The City of Johannesburg wants to begin a re-registration process of informal traders in certain areas, it said on Saturday.

“Next week, we begin a re-registration of the traders,” said spokesman for the mayoral committee responsible for development planning and urban management, Thabo Rangwana.

Rangwana said the traders in question were those operating in Noord Street in central Johannesburg.

The City had issued 800 legal trading permits in that area.

However, investigations had uncovered that between 2000 and 3000 people in the area had permits and that all together there were 8000 traders in that space.   An audit was subsequently conducted and it emerged that some permits had been duplicated or illegally purchased, while some legal traders had leased out their spaces under irregular conditions.

“We want to engage with the legal traders,” said Rangwana.   He said the resolution of a meeting on Friday was that the best way to go forward was then to re-register the traders to find out who was legally allowed to be in the area.

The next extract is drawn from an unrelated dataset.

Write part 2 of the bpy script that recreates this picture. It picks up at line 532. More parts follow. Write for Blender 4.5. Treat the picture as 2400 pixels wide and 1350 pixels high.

The plan was to begin the re-registration process on Monday.

Meanwhile, the SA National Traders’s Retail Alliance claimed that the city had no plan of what to do after it evicted thousands of informal traders more than a month ago.

“The city failed to produce a plan for the return of over 6000 victims of forced removals 32 days ago to their trading spaces,” the alliance’s spokesman Edmund Elias said in a statement.

He said the alliance wanted all the traders to be allowed back to their trading stations.

Calling the situation a “massive humanitarian crisis of its own creation,” the alliance said “meaningful engagement cannot take place without a plan on the table.”  Rangwana, however, said the city sought a “common solution” that could be implemented together with traders.

He said the eviction of illegal traders was key in being able to fight against urban decay.

“This is not a programme that is targeted at hawkers or at sweeping away the poor or hawkers... The challenge is how [this trade] is conducted.

“The hawkers are saying they want to be back in the streets. We are saying that if we turn back, the situation will go back to what it was.”